Instructions for the task:
Print the entire listing. Each line must match the original exactly.

Given data:
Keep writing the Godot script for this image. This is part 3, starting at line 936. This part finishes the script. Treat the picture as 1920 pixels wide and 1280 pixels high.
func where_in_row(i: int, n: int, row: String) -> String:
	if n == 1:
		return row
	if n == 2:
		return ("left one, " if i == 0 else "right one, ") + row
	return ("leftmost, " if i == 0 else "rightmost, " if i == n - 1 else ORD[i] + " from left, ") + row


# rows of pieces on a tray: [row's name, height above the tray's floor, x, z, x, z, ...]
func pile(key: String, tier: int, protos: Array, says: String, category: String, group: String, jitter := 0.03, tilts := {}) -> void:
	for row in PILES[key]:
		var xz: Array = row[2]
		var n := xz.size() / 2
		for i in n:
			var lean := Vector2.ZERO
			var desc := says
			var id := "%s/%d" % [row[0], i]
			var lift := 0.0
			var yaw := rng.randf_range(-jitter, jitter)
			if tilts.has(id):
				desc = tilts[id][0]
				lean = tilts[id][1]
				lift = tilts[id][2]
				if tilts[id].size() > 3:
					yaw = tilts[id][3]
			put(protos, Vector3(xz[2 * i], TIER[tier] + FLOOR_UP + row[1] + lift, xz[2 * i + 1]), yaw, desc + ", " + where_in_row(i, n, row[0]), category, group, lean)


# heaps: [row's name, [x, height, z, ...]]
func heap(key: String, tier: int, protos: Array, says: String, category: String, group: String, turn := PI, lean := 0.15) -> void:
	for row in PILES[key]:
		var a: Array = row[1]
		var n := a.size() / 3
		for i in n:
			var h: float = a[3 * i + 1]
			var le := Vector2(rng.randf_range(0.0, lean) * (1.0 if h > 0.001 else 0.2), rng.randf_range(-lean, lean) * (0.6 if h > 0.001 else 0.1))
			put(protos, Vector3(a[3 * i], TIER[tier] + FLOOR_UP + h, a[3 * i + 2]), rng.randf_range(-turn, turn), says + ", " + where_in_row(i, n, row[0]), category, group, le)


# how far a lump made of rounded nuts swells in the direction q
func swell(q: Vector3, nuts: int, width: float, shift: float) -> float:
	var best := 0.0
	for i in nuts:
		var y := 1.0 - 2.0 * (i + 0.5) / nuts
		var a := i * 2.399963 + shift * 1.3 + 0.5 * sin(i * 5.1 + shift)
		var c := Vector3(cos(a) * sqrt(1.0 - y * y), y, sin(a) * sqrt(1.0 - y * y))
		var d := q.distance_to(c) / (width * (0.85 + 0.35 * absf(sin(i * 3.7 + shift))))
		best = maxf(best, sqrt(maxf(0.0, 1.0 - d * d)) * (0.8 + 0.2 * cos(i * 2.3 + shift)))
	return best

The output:
Keep writing the Godot script for this image. This is part 3, starting at line 936. This part finishes the script. Treat the picture as 1920 pixels wide and 1280 pixels high.
func where_in_row(i: int, n: int, row: String) -> String:
	if n == 1:
		return row
	if n == 2:
		return ("left one, " if i == 0 else "right one, ") + row
	return ("leftmost, " if i == 0 else "rightmost, " if i == n - 1 else ORD[i] + " from left, ") + row


# rows of pieces on a tray: [row's name, height above the tray's floor, x, z, x, z, ...]
func pile(key: String, tier: int, protos: Array, says: String, category: String, group: String, jitter := 0.03, tilts := {}) -> void:
	for row in PILES[key]:
		var xz: Array = row[2]
		var n := xz.size() / 2
		for i in n:
			var lean := Vector2.ZERO
			var desc := says
			var id := "%s/%d" % [row[0], i]
			var lift := 0.0
			var yaw := rng.randf_range(-jitter, jitter)
			if tilts.has(id):
				desc = tilts[id][0]
				lean = tilts[id][1]
				lift = tilts[id][2]
				if tilts[id].size() > 3:
					yaw = tilts[id][3]
			put(protos, Vector3(xz[2 * i], TIER[tier] + FLOOR_UP + row[1] + lift, xz[2 * i + 1]), yaw, desc + ", " + where_in_row(i, n, row[0]), category, group, lean)


# heaps: [row's name, [x, height, z, ...]]
func heap(key: String, tier: int, protos: Array, says: String, category: String, group: String, turn := PI, lean := 0.15) -> void:
	for row in PILES[key]:
		var a: Array = row[1]
		var n := a.size() / 3
		for i in n:
			var h: float = a[3 * i + 1]
			var le := Vector2(rng.randf_range(0.0, lean) * (1.0 if h > 0.001 else 0.2), rng.randf_range(-lean, lean) * (0.6 if h > 0.001 else 0.1))
			put(protos, Vector3(a[3 * i], TIER[tier] + FLOOR_UP + h, a[3 * i + 2]), rng.randf_range(-turn, turn), says + ", " + where_in_row(i, n, row[0]), category, group, le)


# how far a lump made of rounded nuts swells in the direction q
func swell(q: Vector3, nuts: int, width: float, shift: float) -> float:
	var best := 0.0
	for i in nuts:
		var y := 1.0 - 2.0 * (i + 0.5) / nuts
		var a := i * 2.399963 + shift * 1.3 + 0.5 * sin(i * 5.1 + shift)
		var c := Vector3(cos(a) * sqrt(1.0 - y * y), y, sin(a) * sqrt(1.0 - y * y))
		var d := q.distance_to(c) / (width * (0.85 + 0.35 * absf(sin(i * 3.7 + shift))))
		best = maxf(best, sqrt(maxf(0.0, 1.0 - d * d)) * (0.8 + 0.2 * cos(i * 2.3 + shift)))
	return best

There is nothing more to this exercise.